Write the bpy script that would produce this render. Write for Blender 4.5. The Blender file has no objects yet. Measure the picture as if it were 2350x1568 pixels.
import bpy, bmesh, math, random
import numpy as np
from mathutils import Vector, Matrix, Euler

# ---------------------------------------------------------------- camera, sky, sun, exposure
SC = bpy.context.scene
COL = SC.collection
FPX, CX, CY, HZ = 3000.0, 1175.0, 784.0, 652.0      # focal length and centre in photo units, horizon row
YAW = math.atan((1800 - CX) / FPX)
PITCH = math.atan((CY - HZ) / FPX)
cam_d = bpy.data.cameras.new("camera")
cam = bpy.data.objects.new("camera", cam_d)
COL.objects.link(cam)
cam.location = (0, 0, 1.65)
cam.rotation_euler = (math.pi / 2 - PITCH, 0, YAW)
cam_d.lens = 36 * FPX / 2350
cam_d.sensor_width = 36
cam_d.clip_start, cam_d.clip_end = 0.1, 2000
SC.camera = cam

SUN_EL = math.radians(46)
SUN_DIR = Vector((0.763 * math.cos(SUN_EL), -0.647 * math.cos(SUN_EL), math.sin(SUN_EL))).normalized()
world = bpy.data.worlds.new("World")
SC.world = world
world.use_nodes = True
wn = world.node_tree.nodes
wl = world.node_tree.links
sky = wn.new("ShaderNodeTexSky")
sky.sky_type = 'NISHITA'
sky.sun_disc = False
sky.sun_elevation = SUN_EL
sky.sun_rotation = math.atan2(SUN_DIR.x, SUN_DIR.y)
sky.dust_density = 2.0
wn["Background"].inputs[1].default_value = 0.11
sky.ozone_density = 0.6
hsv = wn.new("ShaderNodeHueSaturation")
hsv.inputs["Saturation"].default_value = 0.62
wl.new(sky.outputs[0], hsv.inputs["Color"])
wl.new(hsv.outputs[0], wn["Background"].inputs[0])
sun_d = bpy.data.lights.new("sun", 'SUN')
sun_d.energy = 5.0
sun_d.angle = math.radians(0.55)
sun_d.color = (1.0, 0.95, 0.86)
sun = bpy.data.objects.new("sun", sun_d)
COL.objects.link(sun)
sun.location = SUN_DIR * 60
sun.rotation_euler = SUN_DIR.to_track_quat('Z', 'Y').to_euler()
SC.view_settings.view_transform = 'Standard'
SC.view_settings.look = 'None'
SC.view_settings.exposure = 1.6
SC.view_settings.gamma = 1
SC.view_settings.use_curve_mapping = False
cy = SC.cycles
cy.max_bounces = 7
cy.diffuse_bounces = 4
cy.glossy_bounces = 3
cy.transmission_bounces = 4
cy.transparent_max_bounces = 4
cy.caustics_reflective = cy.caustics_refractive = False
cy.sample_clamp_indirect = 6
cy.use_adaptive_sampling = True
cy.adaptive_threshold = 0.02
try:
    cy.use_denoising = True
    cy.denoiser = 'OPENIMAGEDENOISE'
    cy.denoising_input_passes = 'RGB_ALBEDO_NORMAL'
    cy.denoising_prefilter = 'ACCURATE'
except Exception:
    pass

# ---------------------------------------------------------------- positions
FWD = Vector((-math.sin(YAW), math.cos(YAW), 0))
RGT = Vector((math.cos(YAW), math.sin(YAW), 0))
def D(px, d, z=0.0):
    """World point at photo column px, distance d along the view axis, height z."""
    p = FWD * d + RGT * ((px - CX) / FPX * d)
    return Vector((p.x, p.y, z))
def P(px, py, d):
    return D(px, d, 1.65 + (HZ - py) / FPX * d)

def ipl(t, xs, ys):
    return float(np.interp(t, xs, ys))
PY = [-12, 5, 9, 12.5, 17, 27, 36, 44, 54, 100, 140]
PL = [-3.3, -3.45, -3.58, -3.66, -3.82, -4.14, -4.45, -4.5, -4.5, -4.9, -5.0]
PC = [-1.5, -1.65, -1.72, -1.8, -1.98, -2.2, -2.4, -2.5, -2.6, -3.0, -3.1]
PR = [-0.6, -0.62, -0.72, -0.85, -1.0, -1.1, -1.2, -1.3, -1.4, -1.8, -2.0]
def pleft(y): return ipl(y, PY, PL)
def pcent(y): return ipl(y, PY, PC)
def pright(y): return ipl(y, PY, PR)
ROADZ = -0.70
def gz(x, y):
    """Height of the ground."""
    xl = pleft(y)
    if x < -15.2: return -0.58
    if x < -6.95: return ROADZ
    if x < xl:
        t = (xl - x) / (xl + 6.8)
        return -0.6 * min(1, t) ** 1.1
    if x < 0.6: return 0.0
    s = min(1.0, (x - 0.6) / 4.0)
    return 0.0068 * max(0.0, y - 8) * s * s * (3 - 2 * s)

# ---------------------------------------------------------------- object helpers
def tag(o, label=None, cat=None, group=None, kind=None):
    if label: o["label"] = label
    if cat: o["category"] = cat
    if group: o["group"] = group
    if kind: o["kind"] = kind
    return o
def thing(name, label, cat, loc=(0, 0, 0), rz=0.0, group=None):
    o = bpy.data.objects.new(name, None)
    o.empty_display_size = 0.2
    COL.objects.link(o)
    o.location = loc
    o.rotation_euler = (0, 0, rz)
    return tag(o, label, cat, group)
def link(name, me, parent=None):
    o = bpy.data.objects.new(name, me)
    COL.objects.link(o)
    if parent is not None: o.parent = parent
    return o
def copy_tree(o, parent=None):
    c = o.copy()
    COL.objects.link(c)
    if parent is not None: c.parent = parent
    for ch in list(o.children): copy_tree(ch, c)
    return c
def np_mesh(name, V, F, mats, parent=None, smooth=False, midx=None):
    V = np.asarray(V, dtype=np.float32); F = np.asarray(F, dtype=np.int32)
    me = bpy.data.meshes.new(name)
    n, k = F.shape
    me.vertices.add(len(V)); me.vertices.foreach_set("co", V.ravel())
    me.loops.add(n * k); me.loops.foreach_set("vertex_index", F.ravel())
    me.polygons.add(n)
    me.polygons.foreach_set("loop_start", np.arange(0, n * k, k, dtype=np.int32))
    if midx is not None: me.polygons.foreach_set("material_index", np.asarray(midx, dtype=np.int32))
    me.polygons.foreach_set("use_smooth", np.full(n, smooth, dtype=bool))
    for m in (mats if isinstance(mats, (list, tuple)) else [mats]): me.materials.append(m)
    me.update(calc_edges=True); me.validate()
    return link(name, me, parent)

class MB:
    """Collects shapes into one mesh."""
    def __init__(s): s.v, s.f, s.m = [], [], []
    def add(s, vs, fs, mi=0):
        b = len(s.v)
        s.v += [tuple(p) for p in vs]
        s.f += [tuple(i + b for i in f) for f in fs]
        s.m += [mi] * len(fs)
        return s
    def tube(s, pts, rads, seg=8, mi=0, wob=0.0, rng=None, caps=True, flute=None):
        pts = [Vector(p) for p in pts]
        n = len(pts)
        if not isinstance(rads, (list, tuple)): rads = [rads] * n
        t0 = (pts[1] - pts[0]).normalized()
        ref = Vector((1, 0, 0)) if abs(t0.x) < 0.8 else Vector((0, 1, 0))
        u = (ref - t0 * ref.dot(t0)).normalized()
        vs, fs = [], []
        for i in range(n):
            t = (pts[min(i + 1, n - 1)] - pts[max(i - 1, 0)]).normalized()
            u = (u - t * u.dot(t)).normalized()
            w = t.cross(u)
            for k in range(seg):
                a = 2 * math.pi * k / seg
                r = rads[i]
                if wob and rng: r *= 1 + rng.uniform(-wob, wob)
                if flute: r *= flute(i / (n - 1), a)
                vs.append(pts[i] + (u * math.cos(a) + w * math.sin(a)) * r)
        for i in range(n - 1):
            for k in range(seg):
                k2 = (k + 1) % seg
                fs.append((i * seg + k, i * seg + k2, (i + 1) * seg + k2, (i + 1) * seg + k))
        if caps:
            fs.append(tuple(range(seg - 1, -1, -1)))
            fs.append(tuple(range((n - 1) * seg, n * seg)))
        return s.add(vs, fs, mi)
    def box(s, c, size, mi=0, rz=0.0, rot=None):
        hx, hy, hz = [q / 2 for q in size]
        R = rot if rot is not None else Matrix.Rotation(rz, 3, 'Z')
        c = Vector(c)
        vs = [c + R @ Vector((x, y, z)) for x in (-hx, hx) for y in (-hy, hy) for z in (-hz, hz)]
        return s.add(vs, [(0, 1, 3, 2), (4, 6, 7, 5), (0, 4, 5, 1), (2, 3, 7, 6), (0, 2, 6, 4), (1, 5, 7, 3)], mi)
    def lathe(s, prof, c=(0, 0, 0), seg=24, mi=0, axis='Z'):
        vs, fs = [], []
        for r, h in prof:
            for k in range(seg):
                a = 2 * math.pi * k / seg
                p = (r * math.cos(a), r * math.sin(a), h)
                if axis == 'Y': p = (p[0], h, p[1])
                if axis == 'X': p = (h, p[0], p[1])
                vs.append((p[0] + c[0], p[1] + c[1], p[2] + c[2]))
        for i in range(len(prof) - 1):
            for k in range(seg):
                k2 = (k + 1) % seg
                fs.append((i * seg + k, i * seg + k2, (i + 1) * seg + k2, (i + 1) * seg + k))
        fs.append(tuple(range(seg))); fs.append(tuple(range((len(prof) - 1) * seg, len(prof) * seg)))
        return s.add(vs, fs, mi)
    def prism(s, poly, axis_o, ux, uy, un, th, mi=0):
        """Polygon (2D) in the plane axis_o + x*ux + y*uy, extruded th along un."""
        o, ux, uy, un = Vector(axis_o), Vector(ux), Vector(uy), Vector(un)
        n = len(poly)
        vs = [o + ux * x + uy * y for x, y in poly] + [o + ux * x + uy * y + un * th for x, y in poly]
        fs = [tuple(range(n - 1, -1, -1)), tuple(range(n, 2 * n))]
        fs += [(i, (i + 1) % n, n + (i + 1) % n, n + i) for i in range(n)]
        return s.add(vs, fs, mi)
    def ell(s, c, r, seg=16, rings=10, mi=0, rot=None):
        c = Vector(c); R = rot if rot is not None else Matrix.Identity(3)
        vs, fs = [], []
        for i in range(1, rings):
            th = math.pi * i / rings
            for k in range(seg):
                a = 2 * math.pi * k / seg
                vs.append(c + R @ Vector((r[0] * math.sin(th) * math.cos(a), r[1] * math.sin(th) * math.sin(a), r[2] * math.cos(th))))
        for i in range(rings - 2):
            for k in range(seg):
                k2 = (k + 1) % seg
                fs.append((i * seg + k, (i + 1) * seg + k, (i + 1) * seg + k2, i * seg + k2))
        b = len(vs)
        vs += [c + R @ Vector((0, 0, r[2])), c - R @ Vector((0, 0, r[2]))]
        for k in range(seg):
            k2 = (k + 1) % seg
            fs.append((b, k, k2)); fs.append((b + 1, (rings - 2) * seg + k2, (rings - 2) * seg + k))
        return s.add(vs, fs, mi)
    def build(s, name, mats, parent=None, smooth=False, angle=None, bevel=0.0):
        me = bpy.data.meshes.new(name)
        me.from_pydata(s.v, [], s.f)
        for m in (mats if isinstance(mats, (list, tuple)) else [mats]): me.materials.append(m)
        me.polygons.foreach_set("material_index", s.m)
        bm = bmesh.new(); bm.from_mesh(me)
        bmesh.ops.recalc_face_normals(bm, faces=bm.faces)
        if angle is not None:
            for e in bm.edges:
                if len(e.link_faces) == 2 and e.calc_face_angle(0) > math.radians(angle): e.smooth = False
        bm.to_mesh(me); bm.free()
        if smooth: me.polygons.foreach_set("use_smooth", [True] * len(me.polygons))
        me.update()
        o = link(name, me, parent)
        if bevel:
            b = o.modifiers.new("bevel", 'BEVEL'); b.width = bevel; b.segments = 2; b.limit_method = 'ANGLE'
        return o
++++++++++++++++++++
**THE TASK:** The lines from the top of the data above down to the line containing "from mathutils import Vector, Matrix, Euler" are to be copied exactly; no other line should appear.

**EXPECTED OUTPUT:**
Write the bpy script that would produce this render. Write for Blender 4.5. The Blender file has no objects yet. Measure the picture as if it were 2350x1568 pixels.
import bpy, bmesh, math, random
import numpy as np
from mathutils import Vector, Matrix, Euler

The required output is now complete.